With respect to clean water, the Forest Service is uniquely positioned to contribute. As forest and rangeland managers, we specialize in knowing how land management practices affect water quality. We study different forest and rangeland conditions to know how water filtration works. We also house the largest forestry research and development organization in the world, and through partnerships with universities and other federal and state agencies, we are learning more about this every day. We hope to continue to be a part of this learning and so contribute to the dialogue needed to improve water quality nationwide.
With respect to markets, they are not something one might expect the Forest Service to delve into. Nevertheless, we are exploring what it takes to establish sound markets for ecosystem services, partly because we need to know how federal actions—including our own—affect private markets for ecosystem services. We know that:
- markets require uniformity or consistency in the products for sale;
- robust markets require keen attention to transaction costs, especially those inadvertently or unnecessarily imposed;
- markets require opportunities for price discovery and transaction oversight;
- markets require aggregators who bundle services, particularly where landownership patterns are highly fragmented; and
- markets require strong accountability and monitoring of the product—the clean water the land might generate.

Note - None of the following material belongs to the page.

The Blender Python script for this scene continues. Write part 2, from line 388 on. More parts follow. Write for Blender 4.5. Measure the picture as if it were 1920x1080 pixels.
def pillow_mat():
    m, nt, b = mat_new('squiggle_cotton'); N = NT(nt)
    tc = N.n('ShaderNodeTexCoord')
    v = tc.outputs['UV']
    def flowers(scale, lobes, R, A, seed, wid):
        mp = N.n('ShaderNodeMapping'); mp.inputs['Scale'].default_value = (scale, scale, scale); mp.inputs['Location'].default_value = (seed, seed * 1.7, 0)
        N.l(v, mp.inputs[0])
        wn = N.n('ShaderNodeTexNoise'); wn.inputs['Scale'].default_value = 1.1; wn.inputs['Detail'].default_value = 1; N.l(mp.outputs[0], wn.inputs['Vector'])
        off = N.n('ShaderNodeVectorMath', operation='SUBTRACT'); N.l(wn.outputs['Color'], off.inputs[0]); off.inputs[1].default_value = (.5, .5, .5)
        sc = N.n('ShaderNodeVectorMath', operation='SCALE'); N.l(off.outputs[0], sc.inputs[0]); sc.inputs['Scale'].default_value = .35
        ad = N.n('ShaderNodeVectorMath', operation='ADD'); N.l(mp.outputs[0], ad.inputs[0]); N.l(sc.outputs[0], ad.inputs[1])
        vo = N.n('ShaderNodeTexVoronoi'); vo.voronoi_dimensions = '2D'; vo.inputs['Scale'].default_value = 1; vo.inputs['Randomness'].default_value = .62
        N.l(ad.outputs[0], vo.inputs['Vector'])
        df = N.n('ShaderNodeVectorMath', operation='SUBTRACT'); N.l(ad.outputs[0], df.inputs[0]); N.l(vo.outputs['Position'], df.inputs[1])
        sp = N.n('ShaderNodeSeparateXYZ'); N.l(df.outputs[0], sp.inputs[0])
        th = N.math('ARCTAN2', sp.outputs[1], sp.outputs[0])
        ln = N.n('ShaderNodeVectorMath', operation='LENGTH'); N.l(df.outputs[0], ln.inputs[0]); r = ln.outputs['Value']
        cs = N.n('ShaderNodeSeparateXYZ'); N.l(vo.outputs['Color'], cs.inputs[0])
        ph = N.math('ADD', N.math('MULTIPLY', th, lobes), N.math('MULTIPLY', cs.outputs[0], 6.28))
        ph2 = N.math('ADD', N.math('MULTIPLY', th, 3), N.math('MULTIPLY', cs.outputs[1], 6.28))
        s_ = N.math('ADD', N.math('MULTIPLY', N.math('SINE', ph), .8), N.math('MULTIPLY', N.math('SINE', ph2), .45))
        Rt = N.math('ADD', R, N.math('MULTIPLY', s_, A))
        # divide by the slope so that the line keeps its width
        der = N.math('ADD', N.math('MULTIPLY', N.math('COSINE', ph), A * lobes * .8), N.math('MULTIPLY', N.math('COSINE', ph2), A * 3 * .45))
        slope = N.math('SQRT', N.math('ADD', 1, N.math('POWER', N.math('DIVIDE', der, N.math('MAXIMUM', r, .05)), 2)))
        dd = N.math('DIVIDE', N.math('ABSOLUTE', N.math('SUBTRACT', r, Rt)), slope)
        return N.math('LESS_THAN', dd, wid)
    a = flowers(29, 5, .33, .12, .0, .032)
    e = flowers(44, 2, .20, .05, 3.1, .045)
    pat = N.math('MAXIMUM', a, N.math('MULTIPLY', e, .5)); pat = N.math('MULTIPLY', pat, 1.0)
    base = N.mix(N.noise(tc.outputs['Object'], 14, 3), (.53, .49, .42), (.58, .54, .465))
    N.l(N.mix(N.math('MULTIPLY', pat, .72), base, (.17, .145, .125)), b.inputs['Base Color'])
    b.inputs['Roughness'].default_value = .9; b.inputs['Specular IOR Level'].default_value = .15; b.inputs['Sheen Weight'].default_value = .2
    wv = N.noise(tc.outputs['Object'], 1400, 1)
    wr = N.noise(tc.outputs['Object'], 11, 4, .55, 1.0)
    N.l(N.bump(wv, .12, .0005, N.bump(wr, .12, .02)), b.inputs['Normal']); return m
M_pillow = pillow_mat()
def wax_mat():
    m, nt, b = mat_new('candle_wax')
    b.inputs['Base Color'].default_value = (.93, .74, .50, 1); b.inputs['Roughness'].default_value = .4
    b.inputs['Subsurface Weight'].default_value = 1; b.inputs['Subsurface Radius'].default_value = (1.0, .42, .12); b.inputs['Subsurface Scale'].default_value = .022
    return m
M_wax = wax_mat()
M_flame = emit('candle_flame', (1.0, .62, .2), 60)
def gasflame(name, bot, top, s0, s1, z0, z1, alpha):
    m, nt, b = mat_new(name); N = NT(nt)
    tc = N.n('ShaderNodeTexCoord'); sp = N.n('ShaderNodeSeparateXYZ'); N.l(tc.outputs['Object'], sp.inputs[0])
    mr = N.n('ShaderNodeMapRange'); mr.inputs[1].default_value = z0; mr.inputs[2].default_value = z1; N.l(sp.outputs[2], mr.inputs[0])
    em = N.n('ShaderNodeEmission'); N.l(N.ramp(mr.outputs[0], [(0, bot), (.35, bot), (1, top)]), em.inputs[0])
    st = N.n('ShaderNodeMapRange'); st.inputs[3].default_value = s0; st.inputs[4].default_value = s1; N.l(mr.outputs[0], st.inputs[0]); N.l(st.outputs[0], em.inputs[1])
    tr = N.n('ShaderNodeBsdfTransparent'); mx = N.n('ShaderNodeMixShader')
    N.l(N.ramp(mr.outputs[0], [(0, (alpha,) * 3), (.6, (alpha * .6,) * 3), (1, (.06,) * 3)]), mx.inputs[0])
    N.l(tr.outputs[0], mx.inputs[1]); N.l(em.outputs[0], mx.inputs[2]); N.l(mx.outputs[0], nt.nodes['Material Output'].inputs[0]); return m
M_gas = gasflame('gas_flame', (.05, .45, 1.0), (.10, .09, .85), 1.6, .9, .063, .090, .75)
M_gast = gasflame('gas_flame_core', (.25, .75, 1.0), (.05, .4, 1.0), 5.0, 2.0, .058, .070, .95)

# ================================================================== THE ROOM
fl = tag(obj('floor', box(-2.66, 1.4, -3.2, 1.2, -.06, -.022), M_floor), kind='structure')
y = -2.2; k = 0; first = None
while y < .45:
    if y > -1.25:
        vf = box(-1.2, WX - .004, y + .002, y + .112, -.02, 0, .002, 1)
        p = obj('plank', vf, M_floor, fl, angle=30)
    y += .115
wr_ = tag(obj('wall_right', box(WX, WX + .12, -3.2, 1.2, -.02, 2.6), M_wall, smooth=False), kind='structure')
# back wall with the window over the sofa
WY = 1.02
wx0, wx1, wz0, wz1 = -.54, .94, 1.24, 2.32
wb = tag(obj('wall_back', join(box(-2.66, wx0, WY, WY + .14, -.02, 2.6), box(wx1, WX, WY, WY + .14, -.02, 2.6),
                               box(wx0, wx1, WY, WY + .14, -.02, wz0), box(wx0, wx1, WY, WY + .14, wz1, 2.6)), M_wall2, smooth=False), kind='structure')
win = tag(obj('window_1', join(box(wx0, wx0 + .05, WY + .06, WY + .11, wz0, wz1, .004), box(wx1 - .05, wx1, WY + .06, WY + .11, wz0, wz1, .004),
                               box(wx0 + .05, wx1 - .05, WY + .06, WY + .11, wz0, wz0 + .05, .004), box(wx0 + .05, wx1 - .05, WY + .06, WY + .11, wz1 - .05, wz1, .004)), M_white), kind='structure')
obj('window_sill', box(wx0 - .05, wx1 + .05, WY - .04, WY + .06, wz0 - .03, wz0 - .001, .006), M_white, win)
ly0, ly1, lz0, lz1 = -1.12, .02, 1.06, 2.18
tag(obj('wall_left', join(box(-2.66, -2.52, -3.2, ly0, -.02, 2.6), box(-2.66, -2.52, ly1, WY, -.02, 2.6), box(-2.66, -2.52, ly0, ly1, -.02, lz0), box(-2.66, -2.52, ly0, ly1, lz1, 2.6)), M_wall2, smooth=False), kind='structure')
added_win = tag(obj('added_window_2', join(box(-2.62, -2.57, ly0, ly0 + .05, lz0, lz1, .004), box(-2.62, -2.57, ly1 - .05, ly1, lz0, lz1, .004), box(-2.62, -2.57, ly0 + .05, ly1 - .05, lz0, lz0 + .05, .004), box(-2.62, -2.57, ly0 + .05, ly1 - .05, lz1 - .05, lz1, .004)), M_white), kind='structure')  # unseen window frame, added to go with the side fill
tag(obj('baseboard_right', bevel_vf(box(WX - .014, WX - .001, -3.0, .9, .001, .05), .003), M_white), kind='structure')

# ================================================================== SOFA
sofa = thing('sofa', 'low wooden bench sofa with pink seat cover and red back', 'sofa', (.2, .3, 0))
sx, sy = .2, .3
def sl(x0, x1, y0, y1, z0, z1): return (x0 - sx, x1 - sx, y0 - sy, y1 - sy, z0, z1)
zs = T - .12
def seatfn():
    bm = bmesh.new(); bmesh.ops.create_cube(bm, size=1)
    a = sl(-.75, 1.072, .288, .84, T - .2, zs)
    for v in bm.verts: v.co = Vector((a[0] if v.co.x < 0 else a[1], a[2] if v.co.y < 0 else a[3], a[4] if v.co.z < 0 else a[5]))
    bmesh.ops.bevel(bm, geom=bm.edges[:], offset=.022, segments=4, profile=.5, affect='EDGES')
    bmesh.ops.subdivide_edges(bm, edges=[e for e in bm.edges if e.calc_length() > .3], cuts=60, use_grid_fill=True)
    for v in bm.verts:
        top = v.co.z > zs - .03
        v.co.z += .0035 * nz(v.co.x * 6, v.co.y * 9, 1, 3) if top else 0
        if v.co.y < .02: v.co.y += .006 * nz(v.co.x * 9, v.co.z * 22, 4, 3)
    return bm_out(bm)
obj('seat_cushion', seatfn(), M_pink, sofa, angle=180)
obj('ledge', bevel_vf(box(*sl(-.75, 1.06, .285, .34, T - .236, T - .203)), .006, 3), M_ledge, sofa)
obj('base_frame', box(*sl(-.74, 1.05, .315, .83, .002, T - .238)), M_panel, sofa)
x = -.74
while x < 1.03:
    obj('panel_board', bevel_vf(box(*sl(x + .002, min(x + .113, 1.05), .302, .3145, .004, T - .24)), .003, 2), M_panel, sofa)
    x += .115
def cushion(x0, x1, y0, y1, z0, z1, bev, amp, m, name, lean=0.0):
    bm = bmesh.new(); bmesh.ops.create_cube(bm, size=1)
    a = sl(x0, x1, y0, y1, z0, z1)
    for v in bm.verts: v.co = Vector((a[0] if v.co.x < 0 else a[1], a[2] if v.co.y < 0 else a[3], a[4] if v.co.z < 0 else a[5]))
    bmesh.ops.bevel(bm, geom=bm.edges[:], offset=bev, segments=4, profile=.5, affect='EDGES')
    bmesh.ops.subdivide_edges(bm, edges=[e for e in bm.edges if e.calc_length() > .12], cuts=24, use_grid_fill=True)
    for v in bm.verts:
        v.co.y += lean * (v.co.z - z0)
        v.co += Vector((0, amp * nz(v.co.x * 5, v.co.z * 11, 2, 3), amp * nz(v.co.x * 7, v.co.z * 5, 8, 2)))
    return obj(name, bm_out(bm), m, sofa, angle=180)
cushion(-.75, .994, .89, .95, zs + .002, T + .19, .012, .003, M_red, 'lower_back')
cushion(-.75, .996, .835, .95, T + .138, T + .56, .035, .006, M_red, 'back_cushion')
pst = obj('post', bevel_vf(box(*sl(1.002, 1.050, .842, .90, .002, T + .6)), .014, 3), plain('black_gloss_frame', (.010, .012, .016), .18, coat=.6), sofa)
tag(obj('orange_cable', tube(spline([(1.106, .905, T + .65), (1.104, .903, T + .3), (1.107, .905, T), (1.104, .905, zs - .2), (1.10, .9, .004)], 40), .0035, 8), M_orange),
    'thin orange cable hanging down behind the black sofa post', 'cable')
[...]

At the Forest Service today, we are working hard to understand all this—frankly, with respect not only to water quality, but also to biodiversity, carbon, wetlands, and other markets that are emerging around us. Let me share with you a few things we are doing:
- We are developing an ecosystem services footprint for our organization to measure how our activities affect water quality, water quantity, and other types of ecosystem services. It’s a first step toward reducing our own ecological footprint—to put our money where our mouth is, so to speak.
- We are also working with NRCS and EPA to host a series of seminars in Washington, DC, to inform policymakers—and ourselves—on water quality trading and other types of environmental credit trading. Markets for ecosystem services raise all kinds of complicated questions … like defining the terms needed for a sound trading scheme … like what happens when the land is sold … like what to do about existing statutes and regulations that might discourage credit trading. If we want credit trading to work, we have to do things right. We need partnership forums for sharing information and promoting a constructive dialogue about what is possible and realistic.
- Together with NRCS, we have joined the Katoomba Group, and we are cosponsoring this year’s Katoomba Conference in Portland, Oregon. Katoomba is one of the most important forums internationally for discussing credit trading. It is an international working group representing forestry and energy industries, research institutions, the financial world, and environmental NGOs, and its goal is to advance markets for ecosystem services from forests.
- As part of the Katoomba Group, we cosponsor a Bloomberg-like website that tracks carbon markets and posts feature articles and important resources on a daily basis. It’s called The Ecosystem Marketplace.
- We are also forming a network of partners interested in promoting cross-jurisdictional approaches to delivering ecosystem services on a watershed scale. We continue to strive to learn all we can about ecosystem services and to identify what the role of federal forests and rangelands might be.
The Importance of Water
In closing, it is difficult to understate the importance of water in this country, particularly as our population grows. We believe that water quality trading will help us meet one of the most vital and pressing challenges to conservation in the 21 st century. I salute you for being here, and I look forward to discussing how we can work together to meet the challenge.